Agradeciéndole de antemano que tenga a bien publicar este texto en su sección de cartas al director, me despido atentamente.

jeudi, janvier 22, 2009

Cuatro de entre dos docenas de pecios bien frescos

Puesto que los ocho « Sueltos de la libreta » que aparecieron en ABC lo son, hacía ya unos tres años y medio que Ferlosio no publicaba ningún pecio, cuando en el diario El País de hoy ha aparecido una nueva hornada. En la mayoría de estas veinticuatro anotaciones Ferlosio vuelve sobre sus temas de siempre, pero algunos de ellos son verdaderamente muy recientes, por ejemplo los titulados “(Obama 2009)” (ya en el texto que escribió para la contraportada de sus Apuntes de polemología, él explicó, refiriéndose precisamente al nuevo presidente, por qué en el último momento había decidido titularlos God & Gun), o “(Creyentes en la inexistencia)”. (Por cierto que sobre este último asunto, o sea lo del ateísmo publicitado en los autobuses, tengo ganas de tener tiempo y ganas de dejar algo anotado).
De estas dos docenas, transcribo aquí, nada más leerlos, cuatro “ejemplares” (en los varios sentidos de esta palabra). El titulado “(Heraclio)” todavía no sé por qué se titula así; en todo caso, todos tratan de asuntos ferlosianos. Helos aquí:

(El gran comodín). Esa noción de “el Mal”, extrapolada, encarnada y proyectada en el mundo con jerarquía de Ente, es tan falsa y fraudulenta como la pócima amarilla, sebosa y pegajosa a la que en el famoso “Processo degli untori” se atribuyó la peste de Milán, cuando pasaban por esta ciudad multitud de personas, sobre todo lansquenetes, que huían de la epidemia de peste extendida al norte de los Alpes. Cuando oigo la palabra el Mal, ontológicamente enfatizada, me digo: “Ya está ahí la purga de Benito, se ha terminado la averiguación”. Es el gran comodín ideológico, exorcismo de urgencia para cualquier vacilación moral.

(Anacarsis) Cada vez más ejemplarmente piadosa resulta hoy en día la respuesta del escita Anacarsis, que visitó Atenas en tiempos de Solón, cuando los atenienses le preguntaban que por qué no tenía hijos: “Por amor a los niños”.

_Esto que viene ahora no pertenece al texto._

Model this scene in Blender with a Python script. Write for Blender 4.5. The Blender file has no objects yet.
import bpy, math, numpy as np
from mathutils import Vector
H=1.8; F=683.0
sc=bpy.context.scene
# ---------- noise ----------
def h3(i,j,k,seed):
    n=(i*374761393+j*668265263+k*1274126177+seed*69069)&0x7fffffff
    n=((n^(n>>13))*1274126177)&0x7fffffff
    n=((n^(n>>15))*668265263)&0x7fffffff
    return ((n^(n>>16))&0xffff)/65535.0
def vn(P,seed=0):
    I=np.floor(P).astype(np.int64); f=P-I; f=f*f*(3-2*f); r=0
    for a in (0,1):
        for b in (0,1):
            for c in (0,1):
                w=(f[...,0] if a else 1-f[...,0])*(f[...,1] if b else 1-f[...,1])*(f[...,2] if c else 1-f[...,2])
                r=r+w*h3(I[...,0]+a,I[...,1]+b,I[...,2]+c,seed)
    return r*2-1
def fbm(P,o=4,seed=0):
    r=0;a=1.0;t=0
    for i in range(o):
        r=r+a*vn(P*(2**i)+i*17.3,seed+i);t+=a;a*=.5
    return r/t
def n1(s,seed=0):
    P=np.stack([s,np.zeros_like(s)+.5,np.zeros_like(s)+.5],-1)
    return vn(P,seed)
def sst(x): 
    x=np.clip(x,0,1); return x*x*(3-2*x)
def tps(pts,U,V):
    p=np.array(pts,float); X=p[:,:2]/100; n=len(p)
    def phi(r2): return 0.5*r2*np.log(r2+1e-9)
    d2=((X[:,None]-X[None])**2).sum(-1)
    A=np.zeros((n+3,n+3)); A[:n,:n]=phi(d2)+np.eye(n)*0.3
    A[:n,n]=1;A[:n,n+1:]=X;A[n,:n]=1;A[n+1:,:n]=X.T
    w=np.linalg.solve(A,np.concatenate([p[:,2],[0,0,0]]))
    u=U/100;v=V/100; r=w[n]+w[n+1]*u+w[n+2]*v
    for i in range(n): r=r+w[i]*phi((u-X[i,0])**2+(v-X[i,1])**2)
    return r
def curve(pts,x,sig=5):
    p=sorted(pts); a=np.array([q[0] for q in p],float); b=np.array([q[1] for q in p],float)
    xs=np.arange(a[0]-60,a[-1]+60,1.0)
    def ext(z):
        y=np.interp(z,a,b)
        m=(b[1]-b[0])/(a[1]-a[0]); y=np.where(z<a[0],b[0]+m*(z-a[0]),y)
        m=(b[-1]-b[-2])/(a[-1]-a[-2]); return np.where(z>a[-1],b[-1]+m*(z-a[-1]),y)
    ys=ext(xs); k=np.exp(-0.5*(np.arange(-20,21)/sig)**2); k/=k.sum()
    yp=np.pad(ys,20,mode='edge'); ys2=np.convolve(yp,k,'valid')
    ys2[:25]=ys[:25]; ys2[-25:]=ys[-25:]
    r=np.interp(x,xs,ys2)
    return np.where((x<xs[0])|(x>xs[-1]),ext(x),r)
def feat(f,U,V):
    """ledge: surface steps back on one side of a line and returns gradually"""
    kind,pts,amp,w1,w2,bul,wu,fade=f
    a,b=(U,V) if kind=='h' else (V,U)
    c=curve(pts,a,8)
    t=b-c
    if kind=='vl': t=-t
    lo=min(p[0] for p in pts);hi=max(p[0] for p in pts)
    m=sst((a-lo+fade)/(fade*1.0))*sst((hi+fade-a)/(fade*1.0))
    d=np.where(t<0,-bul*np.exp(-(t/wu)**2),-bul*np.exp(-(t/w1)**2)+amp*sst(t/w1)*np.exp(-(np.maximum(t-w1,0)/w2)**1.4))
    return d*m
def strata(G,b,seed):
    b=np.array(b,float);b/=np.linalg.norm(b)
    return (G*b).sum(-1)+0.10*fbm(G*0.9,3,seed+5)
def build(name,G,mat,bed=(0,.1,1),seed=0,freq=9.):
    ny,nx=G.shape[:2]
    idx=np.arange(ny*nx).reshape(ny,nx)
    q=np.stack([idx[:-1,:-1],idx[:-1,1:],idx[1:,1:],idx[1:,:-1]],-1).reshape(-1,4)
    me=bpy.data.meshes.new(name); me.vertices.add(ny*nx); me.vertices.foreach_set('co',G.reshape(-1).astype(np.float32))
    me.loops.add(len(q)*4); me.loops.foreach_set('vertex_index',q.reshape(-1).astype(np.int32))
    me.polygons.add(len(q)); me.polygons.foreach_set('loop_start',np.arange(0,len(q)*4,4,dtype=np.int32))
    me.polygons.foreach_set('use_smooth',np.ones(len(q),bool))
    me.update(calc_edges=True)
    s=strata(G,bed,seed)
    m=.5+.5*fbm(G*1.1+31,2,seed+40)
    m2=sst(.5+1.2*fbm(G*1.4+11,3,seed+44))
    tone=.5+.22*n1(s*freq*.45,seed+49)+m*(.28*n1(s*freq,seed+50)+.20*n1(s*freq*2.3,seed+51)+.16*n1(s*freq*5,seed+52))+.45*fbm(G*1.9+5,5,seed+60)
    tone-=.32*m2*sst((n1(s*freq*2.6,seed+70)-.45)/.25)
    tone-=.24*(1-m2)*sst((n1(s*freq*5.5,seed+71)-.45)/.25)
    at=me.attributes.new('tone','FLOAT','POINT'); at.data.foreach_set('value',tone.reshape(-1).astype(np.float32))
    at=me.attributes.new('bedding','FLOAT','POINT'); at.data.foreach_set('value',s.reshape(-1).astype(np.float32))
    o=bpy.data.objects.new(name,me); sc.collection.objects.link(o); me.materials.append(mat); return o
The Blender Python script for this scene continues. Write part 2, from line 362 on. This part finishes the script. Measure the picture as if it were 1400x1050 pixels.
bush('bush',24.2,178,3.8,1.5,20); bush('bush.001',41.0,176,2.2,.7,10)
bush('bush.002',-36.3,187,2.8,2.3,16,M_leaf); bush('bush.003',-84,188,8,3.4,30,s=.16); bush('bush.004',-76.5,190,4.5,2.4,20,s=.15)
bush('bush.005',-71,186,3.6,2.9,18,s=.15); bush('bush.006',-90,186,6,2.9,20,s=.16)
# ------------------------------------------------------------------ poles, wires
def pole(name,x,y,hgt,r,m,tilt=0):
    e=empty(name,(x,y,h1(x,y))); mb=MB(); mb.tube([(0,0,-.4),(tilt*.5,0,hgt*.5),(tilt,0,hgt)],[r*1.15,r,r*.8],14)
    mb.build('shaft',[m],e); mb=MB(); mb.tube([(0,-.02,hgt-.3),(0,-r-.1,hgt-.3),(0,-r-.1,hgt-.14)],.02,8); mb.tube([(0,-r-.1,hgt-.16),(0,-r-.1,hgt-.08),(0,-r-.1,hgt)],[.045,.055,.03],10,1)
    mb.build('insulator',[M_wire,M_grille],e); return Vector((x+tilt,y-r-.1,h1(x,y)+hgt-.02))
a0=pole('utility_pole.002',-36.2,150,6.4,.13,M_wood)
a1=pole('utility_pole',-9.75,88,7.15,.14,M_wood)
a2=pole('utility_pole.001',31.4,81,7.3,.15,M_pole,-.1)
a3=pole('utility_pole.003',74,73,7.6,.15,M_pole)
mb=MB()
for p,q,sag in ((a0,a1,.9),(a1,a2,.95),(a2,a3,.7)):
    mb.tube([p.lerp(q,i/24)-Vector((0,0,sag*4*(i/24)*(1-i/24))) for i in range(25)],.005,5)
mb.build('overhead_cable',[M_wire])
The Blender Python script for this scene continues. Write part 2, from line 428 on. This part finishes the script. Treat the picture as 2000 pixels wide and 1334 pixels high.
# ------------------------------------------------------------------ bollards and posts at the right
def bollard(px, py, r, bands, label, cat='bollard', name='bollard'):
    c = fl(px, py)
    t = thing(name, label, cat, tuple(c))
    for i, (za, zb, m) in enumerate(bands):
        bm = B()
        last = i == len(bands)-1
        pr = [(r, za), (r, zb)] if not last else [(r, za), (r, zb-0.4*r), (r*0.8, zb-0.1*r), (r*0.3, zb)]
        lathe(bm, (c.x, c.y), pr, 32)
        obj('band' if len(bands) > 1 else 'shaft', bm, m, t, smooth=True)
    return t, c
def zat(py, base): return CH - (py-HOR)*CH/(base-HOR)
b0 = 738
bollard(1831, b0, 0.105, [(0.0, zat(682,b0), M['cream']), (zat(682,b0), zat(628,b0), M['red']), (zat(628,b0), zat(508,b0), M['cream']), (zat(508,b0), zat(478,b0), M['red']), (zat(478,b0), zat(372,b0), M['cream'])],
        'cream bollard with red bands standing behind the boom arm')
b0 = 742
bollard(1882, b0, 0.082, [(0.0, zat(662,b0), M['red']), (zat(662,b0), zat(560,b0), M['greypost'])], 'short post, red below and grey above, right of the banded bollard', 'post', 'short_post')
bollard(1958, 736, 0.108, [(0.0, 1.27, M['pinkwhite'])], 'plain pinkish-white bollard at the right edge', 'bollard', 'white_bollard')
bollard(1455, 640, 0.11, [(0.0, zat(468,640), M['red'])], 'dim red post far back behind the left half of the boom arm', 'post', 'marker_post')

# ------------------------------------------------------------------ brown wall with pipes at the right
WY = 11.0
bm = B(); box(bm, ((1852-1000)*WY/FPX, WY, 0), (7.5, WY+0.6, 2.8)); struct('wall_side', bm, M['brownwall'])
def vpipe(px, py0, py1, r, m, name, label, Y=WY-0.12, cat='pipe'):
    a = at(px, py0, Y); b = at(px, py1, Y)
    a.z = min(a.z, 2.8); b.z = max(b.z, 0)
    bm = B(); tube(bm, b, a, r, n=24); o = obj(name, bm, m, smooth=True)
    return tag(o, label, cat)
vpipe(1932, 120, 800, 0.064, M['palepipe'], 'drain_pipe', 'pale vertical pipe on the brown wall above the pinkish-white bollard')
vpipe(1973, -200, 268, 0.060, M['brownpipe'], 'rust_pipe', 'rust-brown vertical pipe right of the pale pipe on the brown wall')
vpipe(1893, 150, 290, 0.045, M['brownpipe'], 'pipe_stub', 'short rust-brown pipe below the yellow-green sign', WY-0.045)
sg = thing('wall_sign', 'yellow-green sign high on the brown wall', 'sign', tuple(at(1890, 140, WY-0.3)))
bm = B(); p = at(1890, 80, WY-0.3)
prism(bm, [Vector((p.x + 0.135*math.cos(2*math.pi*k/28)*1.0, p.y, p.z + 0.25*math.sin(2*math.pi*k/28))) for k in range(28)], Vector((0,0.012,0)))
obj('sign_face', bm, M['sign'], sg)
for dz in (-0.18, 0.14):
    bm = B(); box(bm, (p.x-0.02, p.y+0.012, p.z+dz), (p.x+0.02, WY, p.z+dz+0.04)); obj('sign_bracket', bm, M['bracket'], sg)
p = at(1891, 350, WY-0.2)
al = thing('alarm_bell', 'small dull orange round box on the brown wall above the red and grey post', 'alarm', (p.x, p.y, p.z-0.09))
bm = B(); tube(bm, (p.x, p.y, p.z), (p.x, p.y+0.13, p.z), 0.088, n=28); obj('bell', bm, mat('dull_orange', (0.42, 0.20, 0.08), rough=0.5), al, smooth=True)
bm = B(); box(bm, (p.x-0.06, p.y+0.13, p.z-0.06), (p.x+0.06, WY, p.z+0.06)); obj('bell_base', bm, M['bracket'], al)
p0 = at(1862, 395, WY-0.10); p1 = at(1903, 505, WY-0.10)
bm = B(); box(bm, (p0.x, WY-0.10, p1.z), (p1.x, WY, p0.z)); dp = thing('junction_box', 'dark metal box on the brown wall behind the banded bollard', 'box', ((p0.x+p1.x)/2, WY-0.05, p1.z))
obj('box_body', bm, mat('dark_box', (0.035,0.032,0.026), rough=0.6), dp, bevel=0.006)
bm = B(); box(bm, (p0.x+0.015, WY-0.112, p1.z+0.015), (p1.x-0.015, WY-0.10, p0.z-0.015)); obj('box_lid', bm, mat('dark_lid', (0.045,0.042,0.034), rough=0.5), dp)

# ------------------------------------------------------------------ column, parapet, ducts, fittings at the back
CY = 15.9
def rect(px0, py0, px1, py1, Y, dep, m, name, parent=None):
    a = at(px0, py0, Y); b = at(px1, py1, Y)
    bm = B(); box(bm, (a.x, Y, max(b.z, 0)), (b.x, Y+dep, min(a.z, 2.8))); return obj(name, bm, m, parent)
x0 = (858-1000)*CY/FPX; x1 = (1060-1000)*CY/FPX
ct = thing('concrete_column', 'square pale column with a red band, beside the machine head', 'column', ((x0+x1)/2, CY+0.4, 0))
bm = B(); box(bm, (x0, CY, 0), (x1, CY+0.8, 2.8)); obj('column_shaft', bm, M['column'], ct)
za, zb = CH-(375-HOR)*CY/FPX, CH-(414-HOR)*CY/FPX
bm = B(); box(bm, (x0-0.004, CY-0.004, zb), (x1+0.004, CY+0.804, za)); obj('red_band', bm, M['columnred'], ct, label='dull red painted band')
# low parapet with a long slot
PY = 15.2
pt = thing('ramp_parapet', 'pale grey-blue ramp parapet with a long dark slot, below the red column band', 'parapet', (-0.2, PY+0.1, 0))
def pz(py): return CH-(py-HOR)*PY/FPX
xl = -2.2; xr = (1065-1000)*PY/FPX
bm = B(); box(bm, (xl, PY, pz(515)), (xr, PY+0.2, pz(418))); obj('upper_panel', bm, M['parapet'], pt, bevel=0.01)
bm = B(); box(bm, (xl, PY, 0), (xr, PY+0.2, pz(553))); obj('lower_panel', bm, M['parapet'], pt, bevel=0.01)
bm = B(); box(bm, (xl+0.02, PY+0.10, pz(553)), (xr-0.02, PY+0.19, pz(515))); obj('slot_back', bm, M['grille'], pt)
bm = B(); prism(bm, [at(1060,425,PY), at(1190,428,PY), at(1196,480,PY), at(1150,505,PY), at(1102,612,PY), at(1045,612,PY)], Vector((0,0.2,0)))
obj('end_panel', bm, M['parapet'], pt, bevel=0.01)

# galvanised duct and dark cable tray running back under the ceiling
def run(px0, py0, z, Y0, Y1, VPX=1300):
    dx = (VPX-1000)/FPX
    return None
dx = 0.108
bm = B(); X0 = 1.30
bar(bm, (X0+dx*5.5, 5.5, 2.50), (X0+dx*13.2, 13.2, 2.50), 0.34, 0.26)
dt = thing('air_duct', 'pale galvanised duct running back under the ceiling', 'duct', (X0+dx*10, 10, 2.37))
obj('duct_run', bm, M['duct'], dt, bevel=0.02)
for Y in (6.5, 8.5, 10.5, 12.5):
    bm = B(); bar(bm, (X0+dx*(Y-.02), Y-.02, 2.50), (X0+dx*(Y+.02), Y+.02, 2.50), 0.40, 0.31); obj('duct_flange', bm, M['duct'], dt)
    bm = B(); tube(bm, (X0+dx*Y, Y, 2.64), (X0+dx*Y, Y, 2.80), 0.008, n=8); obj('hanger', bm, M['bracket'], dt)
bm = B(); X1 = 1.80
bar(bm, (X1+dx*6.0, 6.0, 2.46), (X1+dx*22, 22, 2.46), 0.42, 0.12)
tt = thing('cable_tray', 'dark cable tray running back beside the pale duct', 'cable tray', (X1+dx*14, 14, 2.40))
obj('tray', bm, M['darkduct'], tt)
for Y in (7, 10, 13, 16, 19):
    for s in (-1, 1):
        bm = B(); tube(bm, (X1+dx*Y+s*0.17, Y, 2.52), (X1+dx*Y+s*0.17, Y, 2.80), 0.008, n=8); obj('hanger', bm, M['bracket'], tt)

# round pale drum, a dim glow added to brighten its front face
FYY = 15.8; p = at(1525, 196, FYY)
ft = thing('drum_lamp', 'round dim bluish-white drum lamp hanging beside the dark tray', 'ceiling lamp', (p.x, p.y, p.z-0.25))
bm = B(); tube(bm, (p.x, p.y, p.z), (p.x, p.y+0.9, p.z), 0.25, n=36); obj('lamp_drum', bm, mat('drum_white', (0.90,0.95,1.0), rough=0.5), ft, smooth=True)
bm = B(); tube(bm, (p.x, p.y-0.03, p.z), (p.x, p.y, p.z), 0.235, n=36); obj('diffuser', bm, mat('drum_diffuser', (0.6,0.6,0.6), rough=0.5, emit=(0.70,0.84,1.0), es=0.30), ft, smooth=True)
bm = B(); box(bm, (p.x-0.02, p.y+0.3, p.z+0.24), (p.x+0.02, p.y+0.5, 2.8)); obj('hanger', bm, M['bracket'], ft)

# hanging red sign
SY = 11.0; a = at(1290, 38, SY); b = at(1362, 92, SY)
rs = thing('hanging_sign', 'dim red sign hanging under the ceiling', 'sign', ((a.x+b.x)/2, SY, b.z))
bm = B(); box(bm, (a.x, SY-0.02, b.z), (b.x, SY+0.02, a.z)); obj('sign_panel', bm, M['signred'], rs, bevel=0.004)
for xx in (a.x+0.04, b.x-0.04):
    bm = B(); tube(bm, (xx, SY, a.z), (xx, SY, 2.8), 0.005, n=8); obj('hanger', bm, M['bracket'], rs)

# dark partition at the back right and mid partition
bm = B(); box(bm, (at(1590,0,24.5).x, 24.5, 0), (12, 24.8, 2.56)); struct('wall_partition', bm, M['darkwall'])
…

(Predestinación) Se podría configurar un principium idiuiduationis en que el constituyente definitivo fuese el destino. La fábula es así: “Ha de haber para ti un lugar vacío en el infierno; el Criador lo formó como la celda de un panal el día en que naciste, o mucho antes, si es que antes te pensó. La celda te está destinada, lo que quiere decir que espera que la llenes con tu cuerpo mientras Nuestra Señora no te salve de acabar en ella”. El cielo es todo cielo, no hay lugares, panales ni alveolos; por eso no es Destino, es Salvación. Salvación respecto del destino, tal como pretendía Walter Benjamin.

(Heraclio) Hace ya muchos años, yendo yo por los campos y dehesas que desde la carretera de Piedralaves hacia Pedro Bernardo y Arenas de San Pedro van bajando, ondulantes, hasta la orilla derecha del Tiétar, vi que me seguía, como a unos 10 o 12 metros de distancia, sin tratar de alcanzarme, un perro grande, un mastín, que arrastraba un trozo de cuerda que traía atado al cuello. Era, evidentemente, un perro ahorcado, que con su peso había roto la cuerda y había salvado la vida. ¿Qué vida? Aquel andar tan cansado, con la cabeza baja, aquellos ojos tristes y como entrevelados, ¿podían ser todavía la vida? La confianza en que aún alguien en el mundo lo acogiese la traía ya tan disminuida que se me fue quedando lentamente atrás hasta perderme de vista.